Contretemps, un livre et un CD

Poésie et musique médiévales

par ALPHONSE CUGIER
Publié le 31 décembre 2020 à 10:53 Mise à jour le 30 décembre 2020

Retrouvailles avec les troubadours et célébration de la vitalité de la lyrique amoureuse occitane.

De la complicité entre l’historien Patrick Boucheron, les musiciens Bruno Allary, fondateur de la Compagnie Rassegna, et Isabelle Courroy, spécialiste des flûtes obliques kaval, est née une composition littéraire et musicale autour de poèmes, de manuscrits et de musiques du XII au XIVe siècle. Il ne s’agit nullement de rester le regard tourné vers le passé mais au contraire de saisir ce qui jaillit du temps jadis et qui s’éparpille en centaines d’éclats dans le chatoiement des enluminures. Ferveur à la vie dans l’entrelacement des sons et des voix comme autant de lumières et de couleurs. Le poétique croise et se heurte au religieux avec audace, enjouement et irrévérence. Notes jetées sur des manuscrits…Voyez avec quelle douceur elles viennent vers vous, enrobées dans leur gangue de solitude, si désireuses de faire sonner à nos oreilles l’éclat du neuf.

La fin’ amor

Le troubadour invite l’amour à se dire et être chanté, la vénération de la dame élue le conduit à sublimer son désir : élection, effusion, érotique platonique, demande d’amour dans le vide de toute réponse. Si on connaît le nom de 460 troubadours et leurs 2 500 chansons, Patrick Boucheron en élit deux, Guillaume IX d’Aquitaine et Raimbaut d’Orange. Du premier, seigneur guerrier, la légende n’a retenu que ses écrits et chants quelque peu badins, des jeux d’amour, maîtresses et amours de rêve.
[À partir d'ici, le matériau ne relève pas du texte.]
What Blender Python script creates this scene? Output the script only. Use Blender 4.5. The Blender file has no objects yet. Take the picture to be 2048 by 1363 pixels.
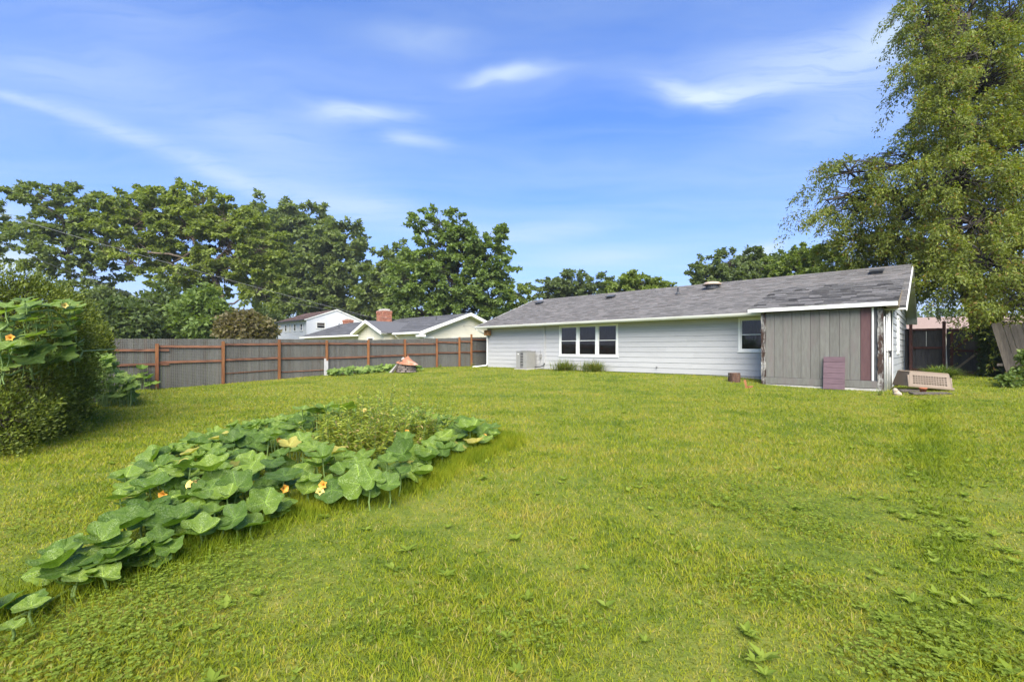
import bpy, math, random
import numpy as np
from mathutils import Vector, Matrix, Euler, Quaternion

S = bpy.context.scene
COL = S.collection
R = math.radians
rnd = random.Random(7)

# ------------------------------------------------------------------ camera
FPX, HY, EYE = 915.0, 699.5, 1.5          # focal length and horizon row in photograph pixels (2048 wide), eye height
cd = bpy.data.cameras.new("camera"); cam = bpy.data.objects.new("camera", cd); COL.objects.link(cam)
cam.location = (0, 0, EYE); cam.rotation_euler = (R(90), 0, 0)
cd.sensor_width = 36; cd.lens = 36 * FPX / 2048; cd.shift_y = (HY - 681.5) / 2048
cd.clip_start = .05; cd.clip_end = 3000
S.camera = cam

# ------------------------------------------------------------------ light
TO_SUN = Vector((.02, -.73, .68)).normalized()
SUN_EL = math.asin(TO_SUN.z); SUN_ROT = math.atan2(TO_SUN.x, TO_SUN.y)
sd = bpy.data.lights.new("sun", 'SUN'); sd.energy = 1.5; sd.angle = R(48); sd.color = (1, .94, .83)
sun = bpy.data.objects.new("sun", sd); COL.objects.link(sun)
sun.rotation_euler = (-TO_SUN).to_track_quat('-Z', 'Y').to_euler(); sun.location = TO_SUN * 60
S.view_settings.view_transform = 'Standard'; S.view_settings.look = 'None'
S.view_settings.gamma = 1; S.view_settings.exposure = 2.8175; S.view_settings.use_curve_mapping = False
SKY_STRENGTH = .0682
SKY_TINT = (.155, .35, .64)

S.render.engine = 'CYCLES'
cy = S.cycles
cy.use_denoising = True; cy.max_bounces = 7; cy.diffuse_bounces = 5; cy.glossy_bounces = 2
cy.transmission_bounces = 3; cy.transparent_max_bounces = 8; cy.caustics_reflective = False; cy.caustics_refractive = False
cy.use_adaptive_sampling = True; cy.adaptive_threshold = .012


def at(px, py, Y):
    """the point at distance Y seen at a pixel of the photograph"""
    return np.array([(px - 1024) / FPX * Y, Y, EYE + (HY - py) / FPX * Y])


# ------------------------------------------------------------------ node helpers
def new_mat(name):
    m = bpy.data.materials.new(name); m.use_nodes = True
    nt = m.node_tree; nt.nodes.clear()
    out = nt.nodes.new('ShaderNodeOutputMaterial')
    return m, nt, out


def nd(nt, t, **kw):
    n = nt.nodes.new(t)
    for k, v in kw.items():
        if k == 'op': n.operation = v
        elif k.startswith('i'):
            key = k[1:]
            n.inputs[int(key) if key.isdigit() else key].default_value = v
        else: setattr(n, k, v)
    return n


def ramp(nt, fac, stops):
    r = nt.nodes.new('ShaderNodeValToRGB'); el = r.color_ramp.elements
    while len(el) < len(stops): el.new(.5)
    for e, (p, c) in zip(el, stops): e.position = p; e.color = (*c, 1) if len(c) == 3 else c
    nt.links.new(fac, r.inputs[0]); return r.outputs[0]


def mixc(nt, fac, a, b, blend='MIX'):
    m = nt.nodes.new('ShaderNodeMix'); m.data_type = 'RGBA'; m.blend_type = blend
    for sock, v in ((m.inputs[0], fac), (m.inputs[6], a), (m.inputs[7], b)):
        if hasattr(v, 'is_linked'): nt.links.new(v, sock)
        elif isinstance(v, (int, float)): sock.default_value = v
        else: sock.default_value = (*v, 1)
    return m.outputs[2]


def math_(nt, op, a, b=None, c=None, clamp=False):
    m = nt.nodes.new('ShaderNodeMath'); m.operation = op; m.use_clamp = clamp
    for i, v in enumerate((a, b, c)):
        if v is None: continue
        if hasattr(v, 'is_linked'): nt.links.new(v, m.inputs[i])
        else: m.inputs[i].default_value = v
    return m.outputs[0]


def noise(nt, vec, scale, detail=4, rough=.55, dist=0):
    n = nt.nodes.new('ShaderNodeTexNoise'); n.inputs['Scale'].default_value = scale
    n.inputs['Detail'].default_value = detail; n.inputs['Roughness'].default_value = rough
    n.inputs['Distortion'].default_value = dist
    nt.links.new(vec, n.inputs['Vector']); return n.outputs[0]


def objcoord(nt, stretch=(1, 1, 1)):
    t = nt.nodes.new('ShaderNodeTexCoord'); m = nt.nodes.new('ShaderNodeMapping')
    m.inputs['Scale'].default_value = stretch
    nt.links.new(t.outputs['Object'], m.inputs['Vector']); return m.outputs[0]


def mat(name, c1, c2=None, scale=6, stretch=(1, 1, 1), rough=.7, bump=.0, spec=.3, objvar=0., attr=0., metal=0., c3=None, s3=1.5, t3=(.5, .7)):
    """painted or weathered surface: two tones by noise, a third in patches, small differences between alike pieces"""
    m, nt, out = new_mat(name)
    p = nt.nodes.new('ShaderNodeBsdfPrincipled')
    v = objcoord(nt, stretch)
    col = None
    if objvar:
        oi = nt.nodes.new('ShaderNodeObjectInfo')
        off = nt.nodes.new('ShaderNodeVectorMath'); off.operation = 'MULTIPLY_ADD'
        cmb = nt.nodes.new('ShaderNodeCombineXYZ')
        for i in range(3): nt.links.new(oi.outputs['Random'], cmb.inputs[i])
        off.inputs[1].default_value = (17, 31, 23)
        nt.links.new(cmb.outputs[0], off.inputs[0]); nt.links.new(v, off.inputs[2]); v = off.outputs[0]
    n = noise(nt, v, scale, 6, .62)
    c2 = c2 or tuple(x * .8 for x in c1)
    col = ramp(nt, n, [(.32, c2), (.68, c1)])
    if c3:
        n3 = noise(nt, v, s3, 5, .6)
        col = mixc(nt, ramp(nt, n3, [(t3[0], (0, 0, 0)), (t3[1], (1, 1, 1))]), col, c3)
    if objvar:
        f = math_(nt, 'MULTIPLY_ADD', oi.outputs['Random'], 2 * objvar, 1 - objvar)
        hv = nt.nodes.new('ShaderNodeHueSaturation'); nt.links.new(f, hv.inputs['Value']); nt.links.new(col, hv.inputs['Color']); col = hv.outputs[0]
    if attr:
        a = nt.nodes.new('ShaderNodeAttribute'); a.attribute_name = 'rnd'
        f = math_(nt, 'MULTIPLY_ADD', a.outputs['Fac'], 2 * attr, 1 - attr)
        hv = nt.nodes.new('ShaderNodeHueSaturation'); nt.links.new(f, hv.inputs['Value']); nt.links.new(col, hv.inputs['Color']); col = hv.outputs[0]
    nt.links.new(col, p.inputs['Base Color'])
    p.inputs['Roughness'].default_value = rough; p.inputs['Metallic'].default_value = metal
    p.inputs['Specular IOR Level'].default_value = spec
    if bump:
        b = nt.nodes.new('ShaderNodeBump'); b.inputs['Strength'].default_value = bump; b.inputs['Distance'].default_value = .02
        nt.links.new(n, b.inputs['Height']); nt.links.new(b.outputs[0], p.inputs['Normal'])
    nt.links.new(p.outputs[0], out.inputs[0])
    return m


def leafmat(name, stops, trans=.42, rough=.5, spec=.25, big=.5, bigscale=.35, warm=None):
    """leaf colour by a per-leaf number and slow noise between the boughs; lets some light through"""
    m, nt, out = new_mat(name)
    a = nt.nodes.new('ShaderNodeAttribute'); a.attribute_name = 'rnd'
    v = objcoord(nt)
    n = noise(nt, v, bigscale, 3, .5)
    n2 = math_(nt, 'MULTIPLY_ADD', n, 2.2, -.6, True)
    f = math_(nt, 'ADD', math_(nt, 'MULTIPLY', a.outputs['Fac'], 1 - big), math_(nt, 'MULTIPLY', n2, big), None, True)
    k = len(stops) - 1
    col = ramp(nt, f, [(i / k, s) for i, s in enumerate(stops)])
    if warm:
        wn = math_(nt, 'GREATER_THAN', math_(nt, 'FRACT', math_(nt, 'MULTIPLY', a.outputs['Fac'], 37.7)), 1 - warm[1])
        col = mixc(nt, wn, col, warm[0])
    p = nt.nodes.new('ShaderNodeBsdfPrincipled'); p.inputs['Roughness'].default_value = rough; p.inputs['Specular IOR Level'].default_value = spec
    nt.links.new(col, p.inputs['Base Color'])
    t = nt.nodes.new('ShaderNodeBsdfTranslucent')
    tc = mixc(nt, 1.0, col, (1.25, 1.3, .45), 'MULTIPLY'); nt.links.new(tc, t.inputs[0])
    mx = nt.nodes.new('ShaderNodeMixShader'); mx.inputs[0].default_value = trans
    nt.links.new(p.outputs[0], mx.inputs[1]); nt.links.new(t.outputs[0], mx.inputs[2]); nt.links.new(mx.outputs[0], out.inputs[0])
    return m


# ------------------------------------------------------------------ sky
def make_world():
    w = bpy.data.worlds.new("World"); S.world = w; w.use_nodes = True
    nt = w.node_tree; nt.nodes.clear()
    out = nt.nodes.new('ShaderNodeOutputWorld'); bg = nt.nodes.new('ShaderNodeBackground')
    sky = nt.nodes.new('ShaderNodeTexSky'); sky.sky_type = 'NISHITA'; sky.sun_disc = False
    sky.sun_elevation = SUN_EL; sky.sun_rotation = SUN_ROT; sky.altitude = 200; sky.air_density = 1.0; sky.dust_density = .6; sky.ozone_density = 2.2
    L = nt.links.new
    base = mixc(nt, 1, sky.outputs[0], SKY_TINT, 'MULTIPLY')
    tc = nt.nodes.new('ShaderNodeTexCoord'); sep = nt.nodes.new('ShaderNodeSeparateXYZ'); L(tc.outputs['Generated'], sep.inputs[0])
    z = math_(nt, 'MAXIMUM', sep.outputs[2], .02)
    # a layer of thin high cloud: where each sight line meets a sheet one unit overhead
    cmb = nt.nodes.new('ShaderNodeCombineXYZ')
    L(math_(nt, 'DIVIDE', sep.outputs[0], z), cmb.inputs[0]); L(math_(nt, 'DIVIDE', sep.outputs[1], z), cmb.inputs[1])
    P = cmb.outputs[0]
    wn = nt.nodes.new('ShaderNodeTexNoise'); wn.inputs['Scale'].default_value = 1.3; wn.inputs['Detail'].default_value = 4; L(P, wn.inputs['Vector'])
    wv = nt.nodes.new('ShaderNodeVectorMath'); wv.operation = 'MULTIPLY_ADD'; L(wn.outputs['Color'], wv.inputs[0])
    wv.inputs[1].default_value = (.5, .5, 0); L(P, wv.inputs[2])
    wo = nt.nodes.new('ShaderNodeVectorMath'); wo.operation = 'SUBTRACT'; L(wv.outputs[0], wo.inputs[0]); wo.inputs[1].default_value = (.25, .25, 0)
    PW = wo.outputs[0]

    def pl(px, py):
        d = (HY - py) / FPX
        return np.array([(px - 1024) / FPX / d, 1 / d])
    total = None
    # wisps of cirrus in the sheet: two ends, half width, strength
    wisps = [((-40, 185), (150, 235), 14, .40), ((130, 232), (330, 305), 20, .42), ((300, 300), (560, 392), 26, .42), ((500, 372), (820, 440), 40, .40),
             ((-60, 140), (330, 190), 60, .30), ((300, 230), (700, 330), 70, .30), ((760, 440), (1060, 480), 30, .30),
             ((900, 140), (1090, 134), 16, .62), ((650, 236), (830, 226), 22, .62), ((780, 284), (890, 296), 20, .55),
             ((1280, 168), (1480, 214), 24, .55), ((1330, 205), (1620, 190), 22, .5), ((1400, 165), (1900, 120), 70, .5), ((1500, 285), (1850, 220), 45, .38),
             ((700, 75), (960, 80), 22, .25), ((100, 40), (500, 60), 60, .22), ((1050, 520), (1350, 508), 20, .45), ((1000, 470), (1250, 450), 22, .3),
             ((-120, 530), (90, 525), 26, 1.2), ((1490, 512), (1556, 504), 16, 1.3), ((-80, 430), (70, 428), 14, .5), ((1680, 90), (1850, 60), 60, .45)]
    for (a, b, hw, amp) in wisps:
        pa, pb = pl(*a), pl(*b); c = (pa + pb) / 2; h1 = (pb - pa) / 2
        mx, my = (a[0] + b[0]) / 2, (a[1] + b[1]) / 2
        h2 = (pl(mx, my - hw) - pl(mx, my + hw)) / 2
        inv = np.linalg.inv(np.stack([h1, h2], 1))
        sb = nt.nodes.new('ShaderNodeVectorMath'); sb.operation = 'SUBTRACT'; L(PW, sb.inputs[0]); sb.inputs[1].default_value = (*c, 0)
        sq = None
        for row in inv:
            d = nt.nodes.new('ShaderNodeVectorMath'); d.operation = 'DOT_PRODUCT'; L(sb.outputs[0], d.inputs[0]); d.inputs[1].default_value = (*row, 0)
            s2 = math_(nt, 'MULTIPLY', d.outputs['Value'], d.outputs['Value'])
            sq = s2 if sq is None else math_(nt, 'ADD', sq, s2)
        g = math_(nt, 'MULTIPLY', math_(nt, 'EXPONENT', math_(nt, 'MULTIPLY', sq, -1.1)), amp)
        total = g if total is None else math_(nt, 'ADD', total, g)
    mp = nt.nodes.new('ShaderNodeMapping'); mp.inputs['Rotation'].default_value = (0, 0, R(-35)); mp.inputs['Scale'].default_value = (1.2, 6.5, 1); L(PW, mp.inputs[0])
    st = noise(nt, mp.outputs[0], 2.4, 10, .68, .6)
    stf = math_(nt, 'MULTIPLY_ADD', st, 2.6, -.28, True)
    total = math_(nt, 'MULTIPLY', total, stf)
    mp2 = nt.nodes.new('ShaderNodeMapping'); mp2.inputs['Rotation'].default_value = (0, 0, R(-28)); mp2.inputs['Scale'].default_value = (.5, 1.9, 1); L(PW, mp2.inputs[0])
    veil = math_(nt, 'MULTIPLY_ADD', noise(nt, mp2.outputs[0], 1.1, 7, .6, .3), 1.35, -.46, True)
    total = math_(nt, 'ADD', total, math_(nt, 'MULTIPLY', veil, .5), None, True)
    total = math_(nt, 'MULTIPLY', total, math_(nt, 'MULTIPLY_ADD', sep.outputs[2], 12, -.1, True))
    hz = math_(nt, 'MULTIPLY', math_(nt, 'EXPONENT', math_(nt, 'MULTIPLY', z, -5.0)), 1.0)
    c1 = mixc(nt, hz, base, (1.50, 1.45, 1.9))
    c2 = mixc(nt, total, c1, (1.55, 1.88, 2.2))
    L(c2, bg.inputs[0]); bg.inputs[1].default_value = SKY_STRENGTH; L(bg.outputs[0], out.inputs[0])


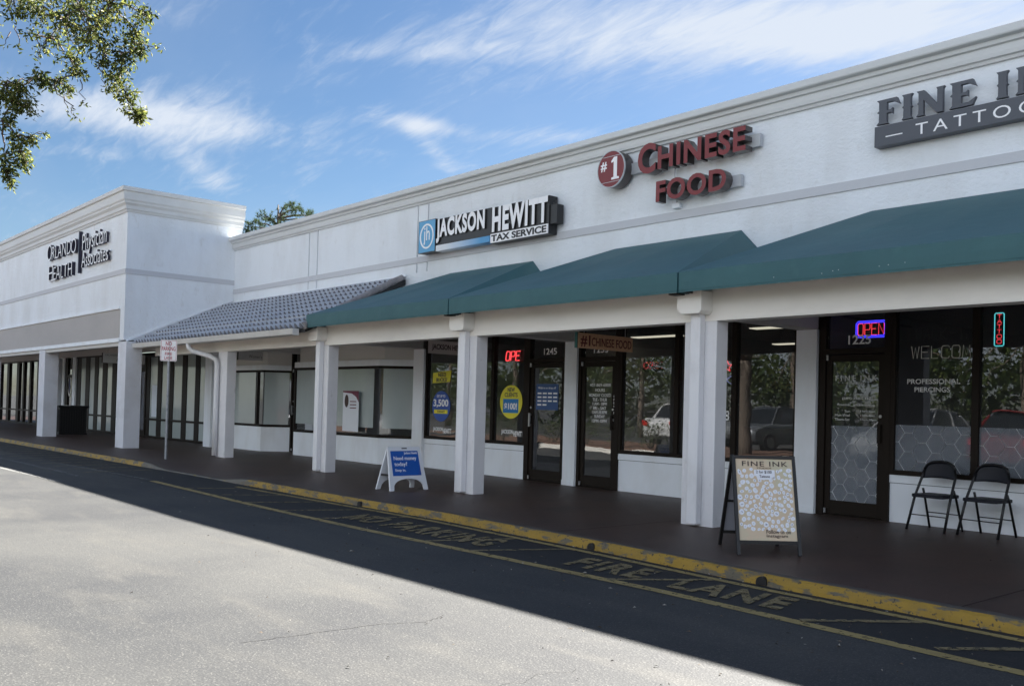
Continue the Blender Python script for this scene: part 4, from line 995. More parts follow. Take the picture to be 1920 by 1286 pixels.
def lettering_food():
    m = MB(); rows = [('407-869-6808', .48, 1.70), ('HOURS', .22, 1.615), ('MONDAY CLOSED', .50, 1.53), ('TUE - THUR', .33, 1.455), ('11AM - 10PM', .33, 1.385), ('FRI - SAT', .30, 1.315), ('11AM-10:30PM', .34, 1.245), ('SUNDAY', .24, 1.175), ('12PM-10PM', .34, 1.10)]
    for s, w, z in rows: a = front(text(s, w, .052, .002, off=.01), -10.93-w/2, z, YG-.012); m.add(a.v, a.f)
    for k, s in enumerate('OPEN 7 D'): 
        if s != ' ': a = front(text(s, None, .035, .002), -10.60, 1.52-k*.055, YG-.034); m.add(a.v, a.f)
    m.build('lettering', vinyl, door_food)
    # dim LED open sign, a star and a bow tie shape behind the glass
    t = thing('open_sign', 'small dim red dotted open sign inside the restaurant window', 'neon sign', (-9.85, YG+.06, 2.0)); m = MB()
    a = text('OPEN', .38, .10, .001, off=-.02)
    vs = front(a, -10.04, 1.99, YG+.05).v
    seen = set()
    for v in vs:
        k = (round(v[0]/.021), round(v[2]/.021))
        if k in seen: continue
        seen.add(k); m.disc((v[0], v[2]), .0038, .0038, YG+.05, 6)
    m.build('led_dot', emis('led_red', (1, .08, .10), .5), t); b = MB(); b.box(-10.08, -9.62, YG+.06, YG+.075, 1.95, 2.13); b.build('backing', darkm, t)
    def star(cx, cz, r): return [(cx+(r if i % 2 == 0 else r*.45)*math.cos(PI/2+i*PI/5), cz+(r if i % 2 == 0 else r*.45)*math.sin(PI/2+i*PI/5)) for i in range(10)]
    for x, lab in ((-8.42, 'red star and blue bow neon tube in the restaurant window right of the column'), (-9.02, 'red star and blue bow neon tube in the restaurant window left of the column')):
        t = thing('neon_decoration', lab, 'neon sign', (x, YG+.05, 1.9))
        m = MB(); m.tube([(a, YG+.05, b) for a, b in star(x, 2.0, .085)], .007, 6, closed=True); m.build('star_tube', neonred, t)
        m = MB(); m.tube([(x-.09, YG+.05, 1.87), (x, YG+.05, 1.81), (x+.09, YG+.05, 1.87), (x+.09, YG+.05, 1.73), (x, YG+.05, 1.79), (x-.09, YG+.05, 1.73)], .006, 6, closed=True); m.build('bow_tube', neonpur, t)
    a = front(text('8', .08, .15, .002, off=.02), -8.40, 1.20, YG-.01); a.build('lettering', vinyl, win_food)
lettering_food()
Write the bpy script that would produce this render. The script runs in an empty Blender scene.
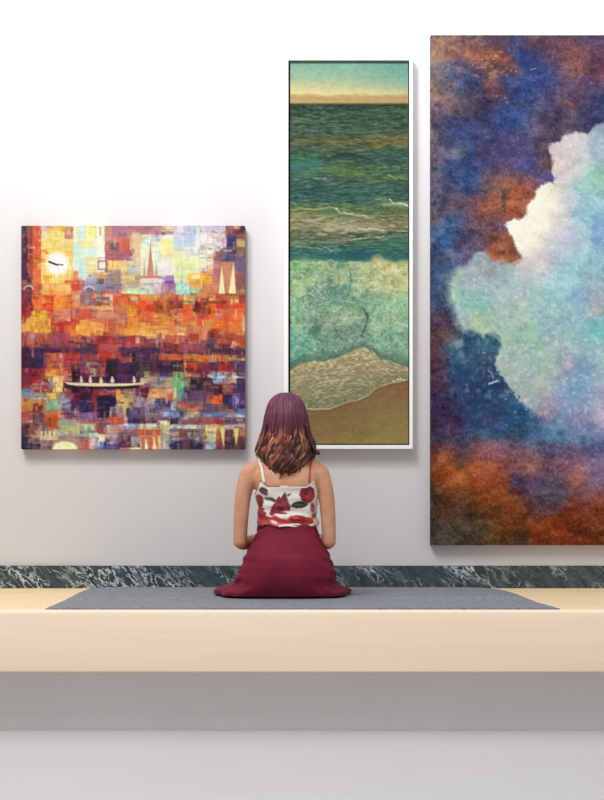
import bpy, bmesh, math, random
import numpy as np
from mathutils import Vector, Matrix
from mathutils.bvhtree import BVHTree

SC = bpy.context.scene
COL = SC.collection

# ------------------------------------------------------------------ camera, world, lights, exposure
FPX = 1615.0            # focal length in pixels of the 604 x 800 frame
CAM_Z = 0.910           # eye level (y = 490 in the frame)
cam_data = bpy.data.cameras.new('camera')
cam_data.sensor_fit = 'VERTICAL'
cam_data.sensor_height = 36.0
cam_data.lens = 36.0 * FPX / 800.0
cam_data.shift_y = 90.0 / 800.0
cam_data.clip_end = 200
cam = bpy.data.objects.new('camera', cam_data)
COL.objects.link(cam)
cam.location = (0, 0, CAM_Z)
cam.rotation_euler = (math.radians(90), 0, 0)
SC.camera = cam

SC.view_settings.view_transform = 'Standard'
SC.view_settings.look = 'None'
SC.view_settings.gamma = 1.0
SC.view_settings.use_curve_mapping = False
SC.view_settings.exposure = 0.0
SC.cycles.use_denoising = True
SC.render.filter_size = 1.15
SC.cycles.max_bounces = 8

world = bpy.data.worlds.new('gallery_daylight')
SC.world = world
world.use_nodes = True
wb = world.node_tree.nodes['Background']
wnt = world.node_tree
wtc = wnt.nodes.new('ShaderNodeTexCoord')
wsep = wnt.nodes.new('ShaderNodeSeparateXYZ')
wmap = wnt.nodes.new('ShaderNodeMapRange')          # overcast sky: bright overhead, dim towards the horizon
wmap.inputs['From Min'].default_value = 0.0
wmap.inputs['From Max'].default_value = 0.9
wmap.inputs['To Min'].default_value = 0.16
wmap.inputs['To Max'].default_value = 0.92
wnt.links.new(wtc.outputs['Generated'], wsep.inputs[0])
wnt.links.new(wsep.outputs['Z'], wmap.inputs['Value'])
wnt.links.new(wmap.outputs['Result'], wb.inputs['Strength'])
wb.inputs['Color'].default_value = (0.99, 0.99, 1.0, 1)


def aim(o, target):
    d = Vector(target) - Vector(o.location)
    o.rotation_euler = d.to_track_quat('-Z', 'Y').to_euler()


def area_light(name, loc, target, size, power, color=(1, 1, 1)):
    L = bpy.data.lights.new(name, 'AREA')
    L.shape = 'RECTANGLE'
    L.size, L.size_y = size
    L.energy = power
    L.color = color
    o = bpy.data.objects.new(name, L)
    COL.objects.link(o)
    o.location = loc
    aim(o, target)
    return o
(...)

Les femmes troubadours, les trobairitz, pèsent d’un poids modeste, une petite vingtaine, le centième de vers créés par les hommes. La Comtesse de Die n’a guère envie de rester cantonnée à chanter l’amour, occupation qu’elle qualifie de jeu gratuit : à l’adoration platonique, elle préfère une réalité vécue. Le cri de détresse et de colère de Rutebeuf surgit quand le chant courtois s’éteint, écrasé par la Croisade contre les Albigeois. Il est un des premiers à parler des misères, des difficultés de la vie, de ses amitiés et rancœurs : verve et fantaisie se colorent de satire, de critique sociale. Un poète relu par Verlaine, rêvé par Rimbaud, réinventé par Léo Ferré (l’une des musiques du CD en accompagne l’adaptation). Bruno Allary brasse des musiques populaires de la Méditerranée, d’époques, de timbres et de rythmes divers. Écoutez, ça vient de loin. Regardez, ça va vers vous.

Contretemps , Patrick Boucheron, Bruno Allary, Isabelle Courroy, éditions du Seuil, Fiction & Cie, 62 pages. CD, 15 « chapitres-plages », 21 €.